- **Exercise directions**
Find every line in the records below that holds the word "pixels", and copy it out.

- **Data rows**
-*-
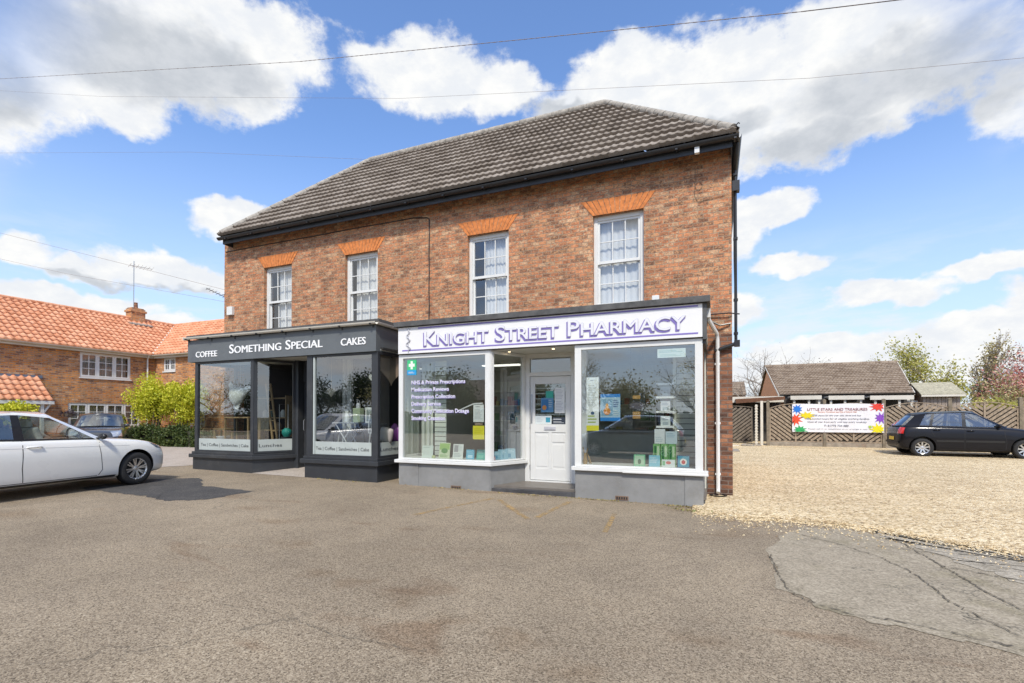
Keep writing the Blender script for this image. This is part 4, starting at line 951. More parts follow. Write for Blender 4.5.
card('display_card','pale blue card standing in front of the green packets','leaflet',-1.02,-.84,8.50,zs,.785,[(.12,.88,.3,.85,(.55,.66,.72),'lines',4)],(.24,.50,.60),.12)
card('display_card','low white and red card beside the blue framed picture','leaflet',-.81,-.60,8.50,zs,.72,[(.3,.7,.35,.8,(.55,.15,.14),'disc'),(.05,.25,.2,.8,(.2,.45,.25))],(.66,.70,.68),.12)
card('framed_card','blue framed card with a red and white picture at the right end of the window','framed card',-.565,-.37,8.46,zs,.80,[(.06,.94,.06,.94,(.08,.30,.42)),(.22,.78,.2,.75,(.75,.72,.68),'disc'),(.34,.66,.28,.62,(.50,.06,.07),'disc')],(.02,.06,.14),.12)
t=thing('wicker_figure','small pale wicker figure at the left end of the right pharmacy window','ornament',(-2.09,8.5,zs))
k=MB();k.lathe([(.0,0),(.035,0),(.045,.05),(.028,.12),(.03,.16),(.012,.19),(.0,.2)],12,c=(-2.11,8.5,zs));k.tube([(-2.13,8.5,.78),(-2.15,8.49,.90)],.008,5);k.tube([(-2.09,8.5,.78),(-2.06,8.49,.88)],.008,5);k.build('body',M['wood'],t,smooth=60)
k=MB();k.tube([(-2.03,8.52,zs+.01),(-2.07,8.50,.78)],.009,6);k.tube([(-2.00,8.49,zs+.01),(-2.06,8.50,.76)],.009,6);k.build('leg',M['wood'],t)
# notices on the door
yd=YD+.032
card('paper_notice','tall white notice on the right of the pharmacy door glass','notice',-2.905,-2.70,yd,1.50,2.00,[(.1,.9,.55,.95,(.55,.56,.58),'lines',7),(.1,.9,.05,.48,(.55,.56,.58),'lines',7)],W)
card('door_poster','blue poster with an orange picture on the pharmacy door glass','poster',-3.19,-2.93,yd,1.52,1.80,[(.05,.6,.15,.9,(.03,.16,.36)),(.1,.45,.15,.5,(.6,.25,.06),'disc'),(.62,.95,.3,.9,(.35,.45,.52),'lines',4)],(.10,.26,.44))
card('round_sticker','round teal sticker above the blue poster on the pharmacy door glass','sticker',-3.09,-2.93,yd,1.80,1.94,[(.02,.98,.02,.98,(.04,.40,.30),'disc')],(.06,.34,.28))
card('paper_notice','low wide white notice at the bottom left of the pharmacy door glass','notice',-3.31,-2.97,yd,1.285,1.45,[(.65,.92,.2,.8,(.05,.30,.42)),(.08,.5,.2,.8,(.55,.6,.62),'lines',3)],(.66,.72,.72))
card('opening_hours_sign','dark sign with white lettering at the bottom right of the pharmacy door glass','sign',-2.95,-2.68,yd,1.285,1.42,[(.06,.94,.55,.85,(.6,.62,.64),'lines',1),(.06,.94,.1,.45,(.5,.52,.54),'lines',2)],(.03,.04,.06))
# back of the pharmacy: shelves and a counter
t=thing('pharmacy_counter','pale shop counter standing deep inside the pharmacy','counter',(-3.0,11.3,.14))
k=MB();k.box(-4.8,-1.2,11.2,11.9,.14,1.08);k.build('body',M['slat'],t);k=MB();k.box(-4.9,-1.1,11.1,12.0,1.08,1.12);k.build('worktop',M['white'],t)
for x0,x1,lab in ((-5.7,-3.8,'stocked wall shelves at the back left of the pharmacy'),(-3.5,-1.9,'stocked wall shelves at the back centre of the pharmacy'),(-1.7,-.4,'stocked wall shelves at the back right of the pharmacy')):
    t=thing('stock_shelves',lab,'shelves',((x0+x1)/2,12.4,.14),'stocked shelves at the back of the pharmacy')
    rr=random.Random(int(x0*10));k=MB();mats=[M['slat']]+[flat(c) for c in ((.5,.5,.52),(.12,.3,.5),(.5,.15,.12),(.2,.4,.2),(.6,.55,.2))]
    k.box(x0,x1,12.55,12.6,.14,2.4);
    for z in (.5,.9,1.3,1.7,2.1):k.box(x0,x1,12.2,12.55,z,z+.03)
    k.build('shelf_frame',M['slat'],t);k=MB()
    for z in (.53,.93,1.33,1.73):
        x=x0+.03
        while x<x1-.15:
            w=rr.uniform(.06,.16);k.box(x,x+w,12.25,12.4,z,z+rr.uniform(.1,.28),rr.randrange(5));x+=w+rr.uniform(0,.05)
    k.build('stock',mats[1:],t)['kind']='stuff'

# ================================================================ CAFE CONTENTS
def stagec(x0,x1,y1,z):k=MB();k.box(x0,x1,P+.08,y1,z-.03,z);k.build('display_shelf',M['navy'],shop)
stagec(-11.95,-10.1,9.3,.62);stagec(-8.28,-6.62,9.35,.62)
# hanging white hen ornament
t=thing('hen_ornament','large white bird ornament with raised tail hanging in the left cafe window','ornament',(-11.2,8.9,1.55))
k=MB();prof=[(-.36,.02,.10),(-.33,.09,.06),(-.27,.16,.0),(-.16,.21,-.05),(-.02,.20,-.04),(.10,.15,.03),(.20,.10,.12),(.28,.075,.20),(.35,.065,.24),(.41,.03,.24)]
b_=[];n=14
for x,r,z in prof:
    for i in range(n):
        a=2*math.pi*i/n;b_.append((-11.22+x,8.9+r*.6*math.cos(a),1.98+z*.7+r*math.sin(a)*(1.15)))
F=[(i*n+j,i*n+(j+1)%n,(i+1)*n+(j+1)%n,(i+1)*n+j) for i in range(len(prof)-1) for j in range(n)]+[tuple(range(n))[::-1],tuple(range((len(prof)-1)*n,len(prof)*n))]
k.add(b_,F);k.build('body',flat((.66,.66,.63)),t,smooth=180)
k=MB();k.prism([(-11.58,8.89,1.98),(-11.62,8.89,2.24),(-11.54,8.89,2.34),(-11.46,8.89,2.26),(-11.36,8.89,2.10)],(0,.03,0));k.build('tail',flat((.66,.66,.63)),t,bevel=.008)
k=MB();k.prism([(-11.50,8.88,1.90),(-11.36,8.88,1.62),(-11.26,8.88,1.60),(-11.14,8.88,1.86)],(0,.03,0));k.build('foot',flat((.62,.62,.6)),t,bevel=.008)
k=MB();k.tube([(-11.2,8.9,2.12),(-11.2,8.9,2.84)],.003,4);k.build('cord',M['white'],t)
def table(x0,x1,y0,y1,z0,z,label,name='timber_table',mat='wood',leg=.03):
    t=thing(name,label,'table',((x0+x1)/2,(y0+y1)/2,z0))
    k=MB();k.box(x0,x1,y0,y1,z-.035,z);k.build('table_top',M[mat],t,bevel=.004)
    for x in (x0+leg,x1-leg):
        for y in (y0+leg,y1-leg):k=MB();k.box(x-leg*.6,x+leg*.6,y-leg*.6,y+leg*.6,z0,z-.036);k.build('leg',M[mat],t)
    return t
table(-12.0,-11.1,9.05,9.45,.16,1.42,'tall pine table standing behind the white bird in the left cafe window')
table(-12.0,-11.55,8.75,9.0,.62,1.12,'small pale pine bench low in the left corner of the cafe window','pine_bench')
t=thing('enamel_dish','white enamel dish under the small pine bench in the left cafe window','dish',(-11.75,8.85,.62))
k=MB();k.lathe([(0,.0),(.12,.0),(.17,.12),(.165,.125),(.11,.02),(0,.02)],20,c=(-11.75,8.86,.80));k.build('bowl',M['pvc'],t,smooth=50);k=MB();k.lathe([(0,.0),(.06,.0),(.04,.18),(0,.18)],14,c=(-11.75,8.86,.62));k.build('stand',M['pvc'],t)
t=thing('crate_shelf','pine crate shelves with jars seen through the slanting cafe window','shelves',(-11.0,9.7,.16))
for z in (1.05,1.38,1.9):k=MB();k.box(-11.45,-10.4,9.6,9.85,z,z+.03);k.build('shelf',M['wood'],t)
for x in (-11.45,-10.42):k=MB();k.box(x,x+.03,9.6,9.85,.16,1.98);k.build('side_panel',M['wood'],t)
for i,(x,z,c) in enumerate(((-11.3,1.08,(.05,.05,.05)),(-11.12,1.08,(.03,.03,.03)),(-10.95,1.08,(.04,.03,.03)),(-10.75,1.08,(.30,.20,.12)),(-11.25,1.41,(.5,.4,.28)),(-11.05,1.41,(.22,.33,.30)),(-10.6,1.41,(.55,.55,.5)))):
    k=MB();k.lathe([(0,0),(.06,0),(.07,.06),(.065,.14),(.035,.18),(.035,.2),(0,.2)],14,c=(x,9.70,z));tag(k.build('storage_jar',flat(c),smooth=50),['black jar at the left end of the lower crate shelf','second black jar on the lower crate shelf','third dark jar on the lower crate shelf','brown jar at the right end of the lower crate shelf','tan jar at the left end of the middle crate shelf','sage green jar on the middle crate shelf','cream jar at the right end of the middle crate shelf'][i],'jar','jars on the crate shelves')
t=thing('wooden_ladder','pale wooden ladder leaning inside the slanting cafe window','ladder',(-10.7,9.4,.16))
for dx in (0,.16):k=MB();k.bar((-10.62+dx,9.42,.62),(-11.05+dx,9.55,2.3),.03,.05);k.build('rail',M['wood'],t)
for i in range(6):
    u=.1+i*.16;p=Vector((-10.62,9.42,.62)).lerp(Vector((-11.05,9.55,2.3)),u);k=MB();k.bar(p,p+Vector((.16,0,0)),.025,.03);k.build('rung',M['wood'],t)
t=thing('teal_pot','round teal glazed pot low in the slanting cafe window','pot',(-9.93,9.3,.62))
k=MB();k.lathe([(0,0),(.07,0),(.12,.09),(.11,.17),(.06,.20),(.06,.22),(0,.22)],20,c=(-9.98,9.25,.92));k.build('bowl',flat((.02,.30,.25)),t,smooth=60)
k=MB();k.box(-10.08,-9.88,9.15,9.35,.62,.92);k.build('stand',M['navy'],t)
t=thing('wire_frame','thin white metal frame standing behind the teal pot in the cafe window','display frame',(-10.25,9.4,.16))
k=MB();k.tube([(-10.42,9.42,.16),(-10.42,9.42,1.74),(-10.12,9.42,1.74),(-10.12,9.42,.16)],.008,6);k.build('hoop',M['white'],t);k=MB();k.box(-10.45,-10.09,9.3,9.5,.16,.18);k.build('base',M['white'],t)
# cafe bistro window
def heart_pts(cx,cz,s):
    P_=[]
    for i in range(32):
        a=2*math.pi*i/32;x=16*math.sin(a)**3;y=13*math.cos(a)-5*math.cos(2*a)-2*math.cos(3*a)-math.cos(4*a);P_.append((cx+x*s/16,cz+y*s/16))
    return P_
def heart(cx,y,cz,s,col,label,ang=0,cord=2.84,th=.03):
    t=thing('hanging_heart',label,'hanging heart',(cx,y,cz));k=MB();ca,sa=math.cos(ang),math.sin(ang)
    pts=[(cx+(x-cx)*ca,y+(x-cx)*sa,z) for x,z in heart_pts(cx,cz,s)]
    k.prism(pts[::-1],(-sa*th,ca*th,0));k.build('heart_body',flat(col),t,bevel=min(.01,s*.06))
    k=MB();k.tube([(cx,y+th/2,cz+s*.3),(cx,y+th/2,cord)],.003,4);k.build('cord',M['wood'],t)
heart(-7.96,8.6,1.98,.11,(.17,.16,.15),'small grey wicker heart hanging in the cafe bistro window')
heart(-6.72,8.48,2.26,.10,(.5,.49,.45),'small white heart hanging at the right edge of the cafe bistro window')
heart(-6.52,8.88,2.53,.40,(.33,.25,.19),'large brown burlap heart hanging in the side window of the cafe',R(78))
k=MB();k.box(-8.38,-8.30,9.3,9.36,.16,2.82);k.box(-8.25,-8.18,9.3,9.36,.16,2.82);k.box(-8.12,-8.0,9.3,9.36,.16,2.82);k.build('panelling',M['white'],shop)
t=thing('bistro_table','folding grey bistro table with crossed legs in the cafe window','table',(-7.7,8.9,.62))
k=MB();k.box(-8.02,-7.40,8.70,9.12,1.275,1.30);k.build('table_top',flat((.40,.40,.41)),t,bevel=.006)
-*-
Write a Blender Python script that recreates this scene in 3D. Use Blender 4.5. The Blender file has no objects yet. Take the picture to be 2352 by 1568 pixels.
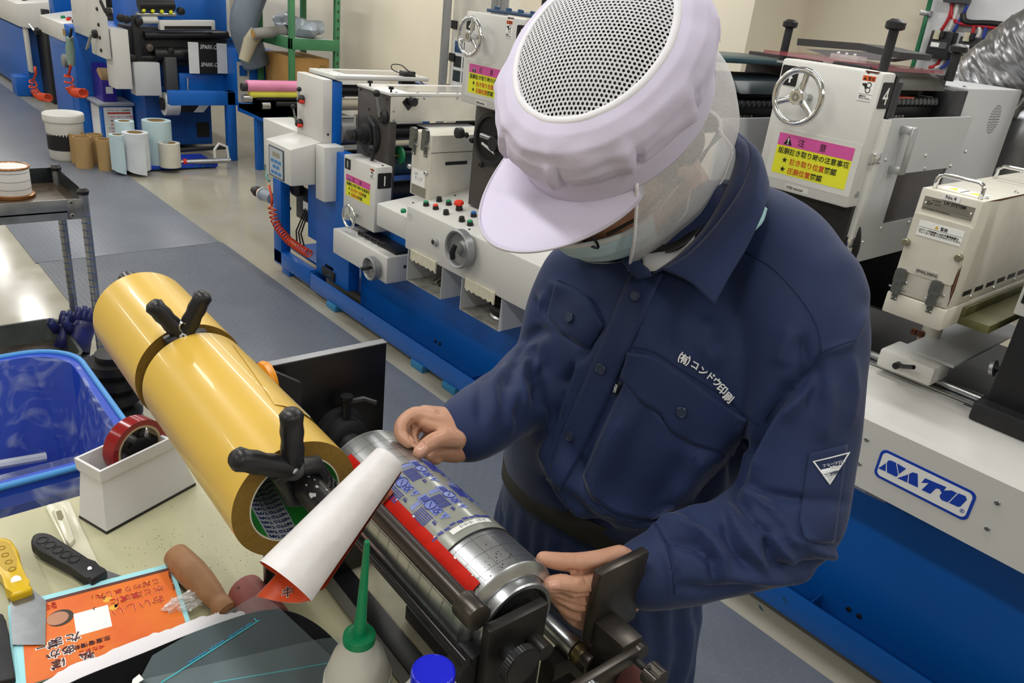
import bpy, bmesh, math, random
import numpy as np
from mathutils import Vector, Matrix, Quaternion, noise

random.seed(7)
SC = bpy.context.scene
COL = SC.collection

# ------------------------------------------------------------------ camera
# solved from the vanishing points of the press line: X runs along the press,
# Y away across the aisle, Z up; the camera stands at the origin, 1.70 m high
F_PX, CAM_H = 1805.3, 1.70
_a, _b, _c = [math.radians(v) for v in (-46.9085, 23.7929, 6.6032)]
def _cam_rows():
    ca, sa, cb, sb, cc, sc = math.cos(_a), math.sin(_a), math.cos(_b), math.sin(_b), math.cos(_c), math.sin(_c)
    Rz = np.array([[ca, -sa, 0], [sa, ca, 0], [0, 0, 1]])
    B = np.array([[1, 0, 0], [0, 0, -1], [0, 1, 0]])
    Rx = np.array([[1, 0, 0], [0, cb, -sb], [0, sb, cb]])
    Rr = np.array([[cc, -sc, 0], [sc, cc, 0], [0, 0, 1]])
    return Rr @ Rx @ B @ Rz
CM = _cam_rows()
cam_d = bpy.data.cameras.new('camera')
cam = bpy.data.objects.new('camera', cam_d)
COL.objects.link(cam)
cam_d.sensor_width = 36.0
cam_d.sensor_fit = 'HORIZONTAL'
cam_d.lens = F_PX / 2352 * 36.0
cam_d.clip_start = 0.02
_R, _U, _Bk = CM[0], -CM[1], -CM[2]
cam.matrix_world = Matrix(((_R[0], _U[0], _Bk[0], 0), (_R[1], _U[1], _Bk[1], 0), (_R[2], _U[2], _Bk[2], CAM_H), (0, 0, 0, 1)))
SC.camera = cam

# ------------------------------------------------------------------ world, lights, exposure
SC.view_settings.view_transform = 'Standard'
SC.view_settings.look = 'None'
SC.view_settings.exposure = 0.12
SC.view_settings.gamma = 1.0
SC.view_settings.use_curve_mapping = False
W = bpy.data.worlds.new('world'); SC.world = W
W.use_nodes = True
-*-
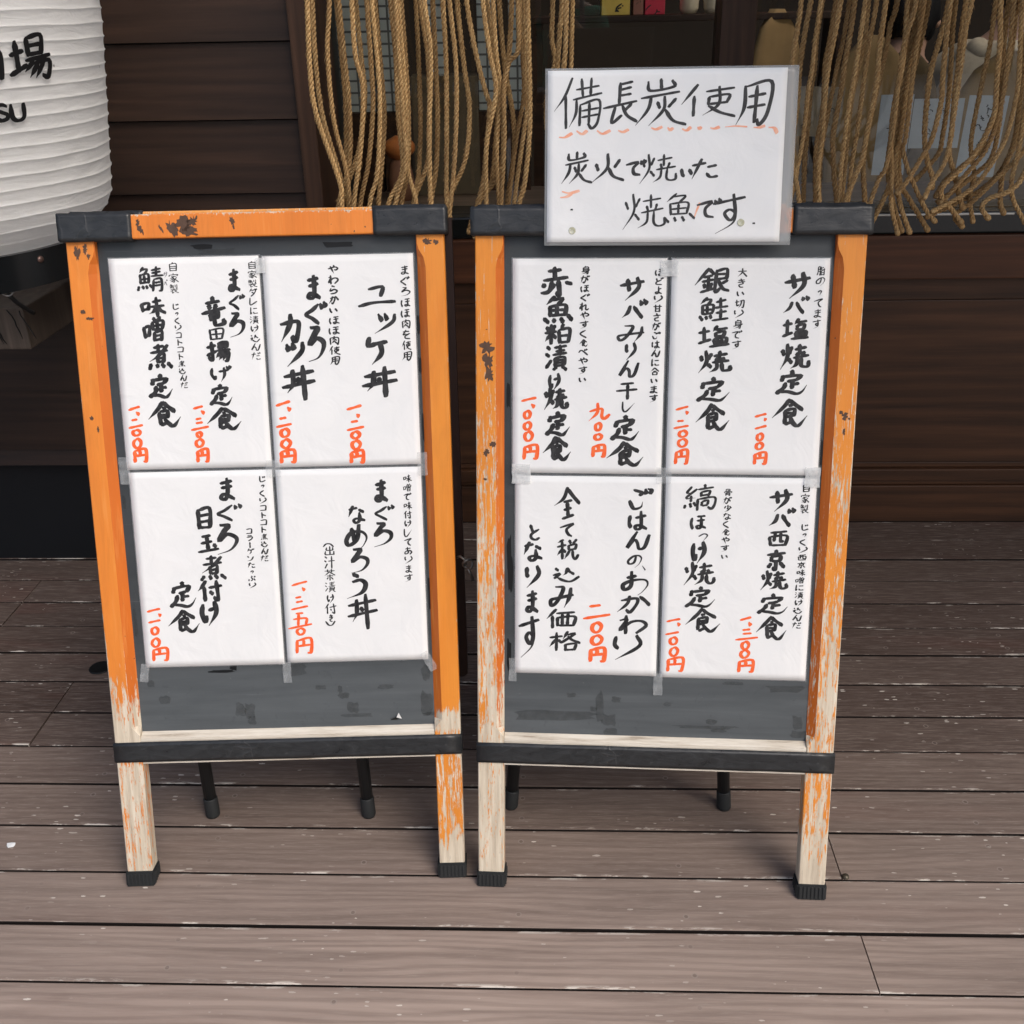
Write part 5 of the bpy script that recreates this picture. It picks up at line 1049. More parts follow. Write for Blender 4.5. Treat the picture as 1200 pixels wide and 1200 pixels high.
-*-
- **Output below**
Write a Blender Python script that recreates this scene in 3D. Use Blender 4.5. The Blender file has no objects yet. Take the picture to be 2352 by 1568 pixels.
Write part 5 of the bpy script that recreates this picture. It picks up at line 1049. More parts follow. Write for Blender 4.5. Treat the picture as 1200 pixels wide and 1200 pixels high.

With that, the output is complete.